Some extracts from a recent sermon at Canberra Baptist, Waging nonviolencel by Thorwald Lorenzen, reminded me of how central to the heart of Jesus' call to discipleship, this practice is.The full sermon is available, in both audio and transcript at the above link on the Canberra Baptist website. The following extracts get to the heart of the matter:
... the grand narrative of our faith is unambiguous and clear: in a violent world, Jesus introduced a new way of being: "Blessed are the peacemakers, for they will be called children of God!"
While acknowledging the failure of the church we should, Thorwald argues, move to a way of being where nonviolence, rather than violence, is the default position. The Sermon on the Mount, and the Beatitudes do not call for a passive approach to engagement with the world.

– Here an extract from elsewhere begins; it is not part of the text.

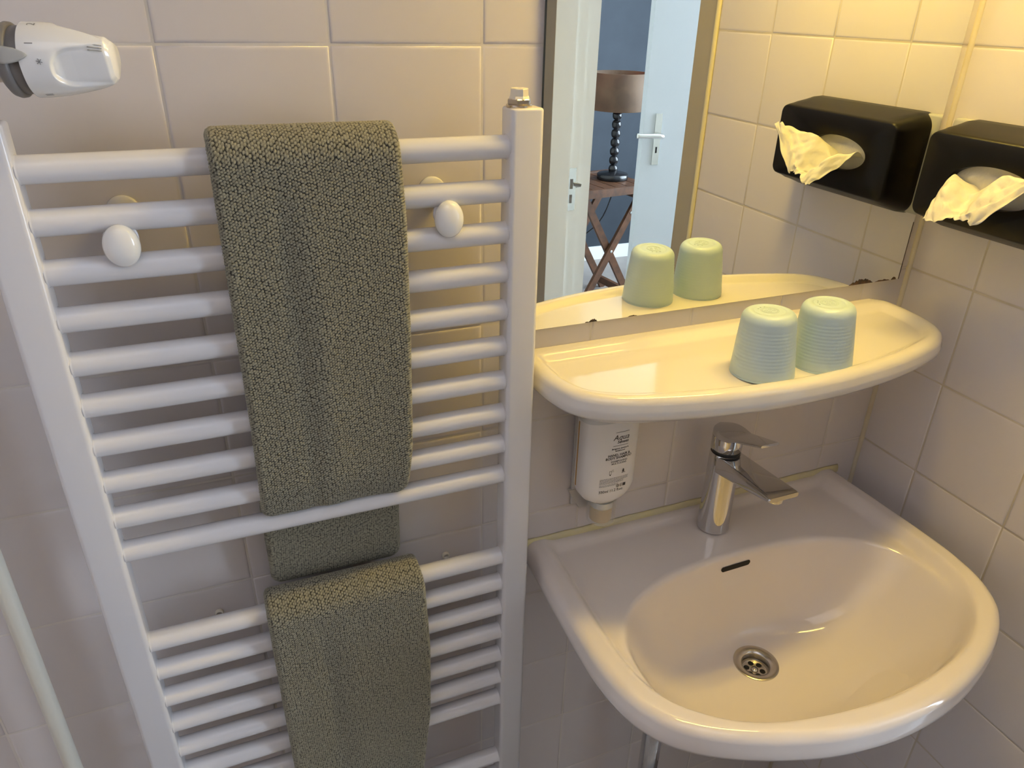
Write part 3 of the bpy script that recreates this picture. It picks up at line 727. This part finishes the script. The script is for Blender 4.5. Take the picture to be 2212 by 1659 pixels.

A commitment to nonviolence in a violent world is not weakness but strength. It means marching out of step with the ways of the world. It invites us to swim against the stream. A commitment to nonviolence does not mean being passive or withdrawing from responsibility for life. Nonviolence must be pursued. It must be actively lived. It must be waged!
... On the basis of the resurrection of the Crucified One, we may therefore speak of nonviolence as God's way of being....On that basis we can affirm in a world of war and violence, that peacemakers are the children of God. We can confess in a world where political, economic and military power seems to dictate what is right and what is wrong, that ultimately the meek will inherit the earth.
How then can we live this new way of being?
May I remind you that we have already done so. With our faith in Christ and our baptism into his sphere of influence we have been born to a new way of living. We only need to remind each other what this new way of living is, otherwise we easily fall back into the old ways of violence.
Intentionally with our prayers, our words and our actions we can tune in to the new consciousness of letting Christ rule our lives. We shall then be kind with each other, we shall walk softly on the earth, and we shall seek new and nonviolent ways to deal with human conflicts.
We need to examine and unmask elements in our thinking about God and the church to see whether violence has crept into our language and thoughts. Whatever we think and do, it must be an echo to the central Christian confession that "God is love" and that God is the “God of Peace”.
We can encourage our churches and our government to contribute to the United Nations Millenium Development Goals. The reduction of poverty and injustice and the empowerment of the oppressed are more effective antidotes to terrorism than the ever turning spiral of violence.
There is no better way to end than to remember the words from the prophets Isaiah and Micah that are hewn into the United Nations Headquarters in New York:
"They shall beat their swords into plowshares,and their spears into pruning hooks;nation shall not lift up sword against nation,neither shall they learn war any more."